Legend has it that Mozart was found dead immediately after inking in the words "homo reus" in the "Lacrymosa" movement (which would have been a glorious farewell), about two thirds of the way through the "Requiem." Certainly, he never completed the score and it was left to one of his students, Franz Xaver Sussmayr, to finish up. And so, in the opinion of many listeners, there is a big drop in quality from what is purely Mozart to what is Mozart-Sussmayr -- the "Sanctus," with its egregious Jerry Lee Lewis-style hammered chords, is particularly galling.

And yet Shafer led a performance of such emotional intensity, informed by such long experience, such steady and irrefutable musical logic, that even the weaker moments of the hybrid score came across as almost inevitable. Shafer's forces, some of whom are known to be very unhappy about his dismissal, seemed determined to make a statement, and they did -- those magisterial rolled R's in "Rex tremendae"! Even the orchestra, traditionally the weakest link in Washington Chorus performances, sounded alert and balanced. All four vocal soloists -- soprano Laura Lewis, mezzo-soprano Karyn Friedman, tenor Michael Forest and baritone Kevin Deas -- blended well together, with special compliments to Lewis for the mixture of haunted pathos and tender succor she brought to her solos.

The program included a world premiere commissioned by the Washington Chorus. "This Mourning," a three-movement setting of verse by Emily Dickinson and Thomas Bailey Aldrich by the gifted young composer Joel Puckett, is dedicated to the memory of those killed in the 9/11 attack on the Pentagon. I find it difficult to contemplate that day without also thinking of the World Trade Center and United Flight 93 (not to mention the slaughter in Iraq) but that's all right, for any true elegy ultimately becomes universal.

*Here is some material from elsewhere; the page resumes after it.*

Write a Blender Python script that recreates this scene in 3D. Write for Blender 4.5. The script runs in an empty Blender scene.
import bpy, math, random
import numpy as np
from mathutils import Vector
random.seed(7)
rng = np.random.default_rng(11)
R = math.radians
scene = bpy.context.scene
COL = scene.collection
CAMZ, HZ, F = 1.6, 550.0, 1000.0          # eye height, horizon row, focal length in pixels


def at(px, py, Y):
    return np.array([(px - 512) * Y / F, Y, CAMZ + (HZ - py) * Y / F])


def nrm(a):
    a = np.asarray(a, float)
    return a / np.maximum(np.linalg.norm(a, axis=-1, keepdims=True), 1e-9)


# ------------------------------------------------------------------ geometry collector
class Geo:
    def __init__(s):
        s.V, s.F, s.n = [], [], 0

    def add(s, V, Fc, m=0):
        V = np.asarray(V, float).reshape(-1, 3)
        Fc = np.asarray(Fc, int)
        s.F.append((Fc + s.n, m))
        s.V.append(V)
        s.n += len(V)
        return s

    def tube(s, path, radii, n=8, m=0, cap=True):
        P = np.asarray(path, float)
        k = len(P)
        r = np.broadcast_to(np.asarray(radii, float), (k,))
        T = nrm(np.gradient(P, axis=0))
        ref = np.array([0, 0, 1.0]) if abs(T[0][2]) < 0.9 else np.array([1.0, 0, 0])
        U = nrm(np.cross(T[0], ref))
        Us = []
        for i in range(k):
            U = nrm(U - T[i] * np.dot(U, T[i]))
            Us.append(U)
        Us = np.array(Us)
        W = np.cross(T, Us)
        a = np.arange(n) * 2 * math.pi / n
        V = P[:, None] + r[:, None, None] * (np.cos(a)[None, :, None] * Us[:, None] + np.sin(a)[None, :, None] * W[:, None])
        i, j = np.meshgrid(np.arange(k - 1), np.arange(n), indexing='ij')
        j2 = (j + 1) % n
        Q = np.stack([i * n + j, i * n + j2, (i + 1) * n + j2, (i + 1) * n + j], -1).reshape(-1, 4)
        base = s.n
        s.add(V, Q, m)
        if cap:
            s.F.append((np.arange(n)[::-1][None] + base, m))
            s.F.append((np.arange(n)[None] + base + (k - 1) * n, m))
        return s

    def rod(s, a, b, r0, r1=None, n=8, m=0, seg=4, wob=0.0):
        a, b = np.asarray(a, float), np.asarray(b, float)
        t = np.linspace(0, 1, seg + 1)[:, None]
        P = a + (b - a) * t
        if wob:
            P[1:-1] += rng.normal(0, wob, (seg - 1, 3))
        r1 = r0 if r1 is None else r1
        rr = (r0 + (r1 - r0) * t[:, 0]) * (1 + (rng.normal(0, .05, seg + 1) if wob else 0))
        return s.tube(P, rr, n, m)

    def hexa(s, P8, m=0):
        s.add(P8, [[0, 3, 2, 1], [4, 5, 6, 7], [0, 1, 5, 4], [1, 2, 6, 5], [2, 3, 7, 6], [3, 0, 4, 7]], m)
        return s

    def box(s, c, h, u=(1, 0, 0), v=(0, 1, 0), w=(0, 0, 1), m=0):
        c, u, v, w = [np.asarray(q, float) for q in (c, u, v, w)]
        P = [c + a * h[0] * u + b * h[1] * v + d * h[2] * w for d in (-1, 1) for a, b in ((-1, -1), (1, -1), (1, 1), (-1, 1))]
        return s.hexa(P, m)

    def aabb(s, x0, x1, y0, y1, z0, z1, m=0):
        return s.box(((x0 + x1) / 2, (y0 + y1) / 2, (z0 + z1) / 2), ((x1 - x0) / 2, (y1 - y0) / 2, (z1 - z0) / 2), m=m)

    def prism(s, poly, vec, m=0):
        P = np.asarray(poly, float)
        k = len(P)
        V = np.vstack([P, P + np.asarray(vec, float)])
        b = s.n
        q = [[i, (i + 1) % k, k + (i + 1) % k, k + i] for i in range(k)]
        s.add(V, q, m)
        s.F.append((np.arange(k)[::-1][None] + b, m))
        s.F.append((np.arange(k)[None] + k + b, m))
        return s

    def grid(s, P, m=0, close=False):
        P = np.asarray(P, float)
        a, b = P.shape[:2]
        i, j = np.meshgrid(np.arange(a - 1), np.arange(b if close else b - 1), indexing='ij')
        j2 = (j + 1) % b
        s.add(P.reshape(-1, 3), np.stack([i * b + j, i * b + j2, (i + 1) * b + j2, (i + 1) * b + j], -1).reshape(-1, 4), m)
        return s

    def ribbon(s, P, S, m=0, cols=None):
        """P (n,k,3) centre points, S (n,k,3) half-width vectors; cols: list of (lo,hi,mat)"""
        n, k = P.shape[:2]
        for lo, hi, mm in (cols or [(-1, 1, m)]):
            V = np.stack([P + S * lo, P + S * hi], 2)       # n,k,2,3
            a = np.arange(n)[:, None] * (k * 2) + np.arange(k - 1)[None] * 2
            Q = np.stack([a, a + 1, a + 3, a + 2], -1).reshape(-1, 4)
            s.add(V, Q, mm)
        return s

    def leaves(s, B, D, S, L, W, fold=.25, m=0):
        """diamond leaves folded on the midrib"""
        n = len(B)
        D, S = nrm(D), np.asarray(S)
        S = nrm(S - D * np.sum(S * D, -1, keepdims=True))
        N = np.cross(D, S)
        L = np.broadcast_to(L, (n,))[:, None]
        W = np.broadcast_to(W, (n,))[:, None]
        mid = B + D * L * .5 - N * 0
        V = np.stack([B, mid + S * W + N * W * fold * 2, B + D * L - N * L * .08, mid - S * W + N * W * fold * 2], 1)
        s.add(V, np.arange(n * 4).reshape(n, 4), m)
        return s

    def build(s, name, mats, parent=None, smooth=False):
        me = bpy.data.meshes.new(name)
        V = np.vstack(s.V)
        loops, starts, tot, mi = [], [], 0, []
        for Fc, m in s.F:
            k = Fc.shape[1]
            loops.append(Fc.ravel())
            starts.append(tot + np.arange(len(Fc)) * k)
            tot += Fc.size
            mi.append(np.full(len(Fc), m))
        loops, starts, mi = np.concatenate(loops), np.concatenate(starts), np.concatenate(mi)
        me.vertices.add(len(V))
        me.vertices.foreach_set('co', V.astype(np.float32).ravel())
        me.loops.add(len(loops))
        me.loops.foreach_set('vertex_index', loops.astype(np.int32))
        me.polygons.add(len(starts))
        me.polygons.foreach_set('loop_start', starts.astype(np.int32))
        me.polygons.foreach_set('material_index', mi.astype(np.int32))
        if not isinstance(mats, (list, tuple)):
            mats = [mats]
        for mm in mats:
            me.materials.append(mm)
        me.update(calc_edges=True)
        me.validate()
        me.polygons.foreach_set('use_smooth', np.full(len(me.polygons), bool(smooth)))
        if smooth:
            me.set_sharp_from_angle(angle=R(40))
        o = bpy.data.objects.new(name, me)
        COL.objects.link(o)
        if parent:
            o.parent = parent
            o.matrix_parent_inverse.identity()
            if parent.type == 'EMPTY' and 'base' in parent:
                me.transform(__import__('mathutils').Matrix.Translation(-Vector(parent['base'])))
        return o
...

On a first hearing, "This Mourning" seemed a serious, appropriately respectful and often eerily beautiful tribute. It was at its weakest when trying to re-create the day's horror; the crashing sounds from the orchestra in the first movement were a misstep -- a necessarily inadequate evocation. Moreover, Aldrich's "A Great Man's Death" (about Abraham Lincoln) strikes me as the worst sort of platitudinous poetastery and it served to weigh down Puckett's muse. But the luscious close, with the ethereal sound of rubbed crystal glasses standing out against the lowing chorus and orchestra, lingers in the memory. Deas sang his solo part with the dignity and authority of an unusually dapper prophet.

The program began with a short, achingly lovely and all but unknown work by Beethoven, "Elegischer Gesang," Op. 118. Whoever becomes music director of the Washington Chorus will have much to build on, and much to live up to.